Log(Price) = −16.5653 + 5.7067 × Log(Days)

R²: 0.9552
Intercept: -16.5653 (SE: 0.0974)
Slope: 5.7067 (SE: 0.0276)
95% CI:
Intercept: (-16.7561, -16.3745)
Slope: (5.6526, 5.7607)
p-values: (0.0000, 0.0000)

OLS vs. Newey-West Estimation

Below are the predictions from both models plotted side by side, with the confidence intervals shaded.

As you can see, the mean predictions are identical, but the Newey-West model shows wider confidence intervals. This widening occurs because the Newey-West estimator accounts for the autocorrelation, leading to larger standard errors.

In the context of the Power Law model, our primary interest is in the mean prediction of Bitcoin prices. While autocorrelation affects the precision of our confidence intervals and p-values, it does not invalidate the model's mean prediction. The Newey-West adjustment shows that even after correcting for autocorrelation, the predicted prices remain consistent with the OLS model.

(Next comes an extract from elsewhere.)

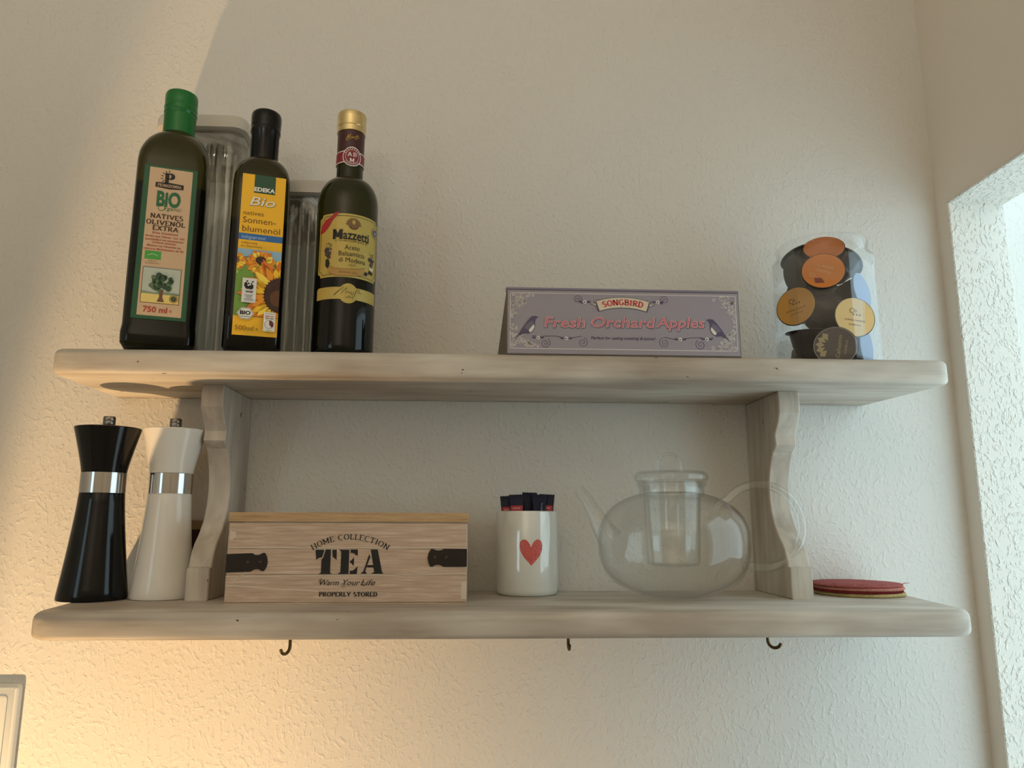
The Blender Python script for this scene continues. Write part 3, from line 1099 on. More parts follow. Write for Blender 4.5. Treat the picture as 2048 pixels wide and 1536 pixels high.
def storage_jar(name, x, y, w, d, h, label):
    t = thing(name, (x, y, ZU), label, 'jar', 'ribbed glass storage jars')
    hb = h - 0.022
    g = MB()
    outer = [ribring(w / 2 - .008, d / 2 - .008, .016, .0005), ribring(w / 2 - .001, d / 2 - .001, .018, .004), ribring(w / 2, d / 2, .018, .012, amp=.0022)]
    outer += [ribring(w / 2, d / 2, .018, z, amp=.0022) for z in (hb * .4, hb * .8, hb - .022)]
    outer += [ribring(w / 2, d / 2, .018, hb - .016), ribring(w / 2 - .002, d / 2 - .002, .018, hb - .008), ribring(w / 2 - .006, d / 2 - .006, .016, hb)]
    inner = [ribring(w / 2 - .009, d / 2 - .009, .014, z) for z in (hb, hb * .5, .008)]
    g.loft(outer + inner)
    g.obj('glass_body', jar_glass, t, 40)
    lr = [rring(w / 2 - .003, d / 2 - .003, .016, hb + .0005), rring(w / 2 + .0005, d / 2 + .0005, .018, hb + .002), rring(w / 2 + .0008, d / 2 + .0008, .019, hb + .015), rring(w / 2 - .001, d / 2 - .001, .018, hb + .020), rring(w / 2 - .006, d / 2 - .006, .016, hb + .022)]
    MB().loft(lr).obj('lid', lid_m, t, 35)
    pl = [ribring(w / 2 - .0115, d / 2 - .0115, .012, z, 18, amp=.0014) for z in (hb - .050, hb - .036)] + [ribring(w / 2 - .0105, d / 2 - .0105, .012, z, 18, amp=.0014) for z in (hb - .034, hb - .018)] + [ribring(w / 2 - .0098, d / 2 - .0098, .012, hb + .0003)]
    MB().loft(pl).obj('lid_seal', plug_m, t, 35)
    return t


storage_jar('storage_jar', -0.384, -0.0420, 0.122, 0.076, 0.357, 'tall ribbed glass storage jar with grey lid behind olive oil bottle')
storage_jar('storage_jar', -0.2420, -0.0420, 0.092, 0.076, 0.264, 'shorter ribbed glass storage jar with grey lid between sunflower oil and vinegar bottles')

# ------------------------------------------------------------------ mauve songbird box
bx0, bw, bh = 0.0357, 0.2835, 0.0830
mauve = pm('mauve_printed_card', '#979099', 0.5)
bt = thing('decorative_box', (bx0, -0.181, ZU), 'long mauve box with pink fresh orchard apples print and songbirds', 'box')
shade_card = pm('box_shaded_card', '#6f665d', 0.6)  # plain card, with the shade on the side put into its colour
# upright front, back sloping in towards the top
c = 0.0009
ex = .010
vs = [(0, 0, 0), (bw, 0, 0), (bw, 0, bh - .003), (0, 0, bh - .003), (-ex, .062, 0), (bw + ex, .062, 0), (bw, .014, bh - .003), (0, .014, bh - .003)]
MB().add(vs, [(0, 1, 2, 3), (4, 7, 6, 5), (0, 3, 7, 4), (1, 5, 6, 2), (3, 2, 6, 7), (0, 4, 5, 1)]).obj('box_body', [shade_card], bt, 0)
MB().box(-.0006, bw + .0006, -.0004, .0146, bh - .0028, bh, .0008).obj('top_edge', pm('mauve_edge', '#827b8d', .5), bt, 0)
panel = MB().box(.0012, bw - .0012, -.0008, .0004, .0012, bh - .0040, .0).obj('front_panel', mauve, bt, 0)
fx = lambda zx, zy: ((zx - 97) / 1866 * bw, (585 + (zx - 97) * .0125 - zy) / 528 * bh)
pale = pm('lace_cream', '#e2dad4', .55)
pinkm = pm('pink_letter', '#cf6a78', .5)
slate = pm('slate_violet_ink', '#544b66', .55)
A = Art()
for x0, x1, z0, z1 in ((.0040, bw - .0040, .0068, .0075), (.0040, bw - .0040, bh - .0076, bh - .0069)):
    A.rect(x0, x1, z0, z1, pale, 2)
for x0 in (.0040, bw - .0047):
    A.rect(x0, x0 + .0007, .0068, bh - .0069, pale, 2)
q = random.Random(21)
for sx in (0, 1):
    for sz in (0, 1):
        for k in range(95):
            # lace fills a curved corner
            u, v = q.random(), q.random()
            if (u ** .65 + v ** .65) > 1.12:
                continue
            X, Z = .0065 + u * .031, .0095 + v * .031
            X = X if not sx else bw - X
            Z = Z if not sz else bh - .0015 - Z + .002
            A.spiral(X, Z, q.uniform(.0016, .0030), q.uniform(1.1, 1.8), q.uniform(0, 360), 0.0005, pale, 2, q.choice((-1, 1)), 14)
# banner
bc = fx(1022, 232)
RBN = .0900
mkb = lambda r0, r1, a: [(bc[0] + r * math.sin(R(t)), bc[1] - RBN + r * math.cos(R(t))) for r, ts in ((r0, range(-a, a + 1, 2)), (r1, range(a, -a - 1, -2))) for t in ts]
for sgn in (-1, 1):
    A.poly([(bc[0] + sgn * .0270, bc[1] + .0005), (bc[0] + sgn * .0400, bc[1] + .0060), (bc[0] + sgn * .0345, bc[1] + .0065), (bc[0] + sgn * .0350, bc[1] + .0105), (bc[0] + sgn * .0285, bc[1] + .0115)], slate, 2)
    A.poly([(bc[0] + sgn * .0272, bc[1] + .0012), (bc[0] + sgn * .0385, bc[1] + .0062), (bc[0] + sgn * .0338, bc[1] + .0060), (bc[0] + sgn * .0343, bc[1] + .0100), (bc[0] + sgn * .0285, bc[1] + .0108)], cream, 3)
A.poly(mkb(RBN + .0012, RBN + .0148, 19), slate, 4)
A.poly(mkb(RBN + .0018, RBN + .0142, 18), cream, 5)
A.serif('SONGBIRD', bc[0], bc[1] + .0083, .0066, .0500, pm('banner_red', '#c8434a', .5), 6, wt=.26, thin=.15, bend=RBN + .006)
# title
for s, zx, w in (('Fresh', 562, .0480), ('Orchard', 1020, .0760), ('Apples', 1485, .0580)):
    X, Z = fx(zx, 336)
    A.text(s, X + .0004, Z - .0004, .0128, slate, 2, w=w + .0016, bold=.045, shear=.18)
    A.text(s, X, Z, .0128, pale, 3, w=w + .0006, bold=.022, shear=.18)
    A.text(s, X, Z, .0128, pinkm, 4, w=w - .0006, bold=.002, shear=.18)
X, Z = fx(1020, 461)
A.text('Perfect for eating cooking & juices!', X, Z, .0036, slate, 3, w=.0775, shear=.25, bold=.015)


def sprig(zx, zy, pts, curls, berries):
    A.stroke([fx(a, b) for a, b in pts], .0007, slate, 2)
    for a, b, r, a0, hand in curls:
        X, Z = fx(a, b)
        A.spiral(X, Z, r, 1.7, a0, .0006, slate, 2, hand)
    for a, b in berries:
        X, Z = fx(a, b)
        A.disc(X, Z, .0022, pale, 3, n=10)
        A.disc(X - .0002, Z - .0002, .0010, slate, 4, n=8)
        for sgn in (-1, 1):
            A.poly([(X + sgn * .0022, Z), (X + sgn * .0052, Z + .0016), (X + sgn * .0078, Z + .0004), (X + sgn * .0050, Z - .0014)], slate, 3)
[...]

Therefore, autocorrelation, while an important concept to recognize, does NOT invalidate the Power Law model.

Key Takeaways

As with any framework that attempts to provide insight into the future, there is a lot of associated criticism. These range from the model being “overly simplistic” to rendering statistical modelling itself a useless practice.

While some criticisms of the model can partly be addressed by being explicit about the limitations of data modeling, others stem from misunderstandings or a failure to appreciate the nuances of statistical analysis.

Finally, a significant portion of the discussion focused on autocorrelation. We conclude that autocorrelation only affects the standard errors, and not the overall predictions made by the model, rendering the common argument “log-log regression of price over time is invalid because of autocorrelation” null and moot.

Like any model, the power law model certainly has its limitations, but when utilized correctly, it provides valuable insights. Statistical modelling is an art and not a science, and hopefully by addressing these concerns, we can have a more informed discussion about the strengths and limitations of the Power Law model in predicting Bitcoin prices.